Wäre für einen Einstieg ins Thema also für manche ungeeignet, weil zu sehr ans Eingemachte, ohne den vorherigen Verlauf zu lesen. Für andere wäre es zu langweilig weil sie sich vom neuesten und ausgefeiltesten Gedanken zum Common Sense durchlesen.
Wie wäre es damit, in einem Themenkomplex die Postings zu bewerten nach: Detailgrad und Spezialisierung.
Vgl mit Kochrezepten, die in Rezeptdatenbanken mit Schwierigkeit und Zubereitungsdauer qualitativ eine Orientierungshilfe bieten
07.01.2011 um 18:07 Uhr
Nur kurz, ich hab beide Artikel nur überflogen:
Wenn ich einen längeren Artikel um neue Aspekte ergänze, dann fahre ich mit dem System „Wiki“ eigentlich ganz gut. Dort kann man dann die „Recent Changes“ per RSS abonnieren (also sind Veränderungen innerhalb eines Textes auch kein Problem für RSS-Reader).

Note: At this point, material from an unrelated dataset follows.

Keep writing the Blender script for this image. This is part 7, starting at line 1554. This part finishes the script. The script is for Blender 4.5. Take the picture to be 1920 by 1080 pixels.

IMO sollten Blog & Wiki eh‘ zusammenwachsen. Irgendwo bei mir im Blog sind da schon erste Gedanken dazu vorhanden. Ein weiterer Artikel kommt wohl bald.
08.01.2011 um 12:56 Uhr
Bei Autobild nennen wir solche Artikel „Mutterartikel“. Die werden zu einem Thema angelegt und dann regelmäßig mit News und Links zu neuen Artikel ergänzt. Zum Beispiel – Neuheiten 2011-2014. Immer wenn ein neues Auto geplant ist, wird der Artikel erweitert, das Auto wird auf Platz 1 der Galerie gesetzt.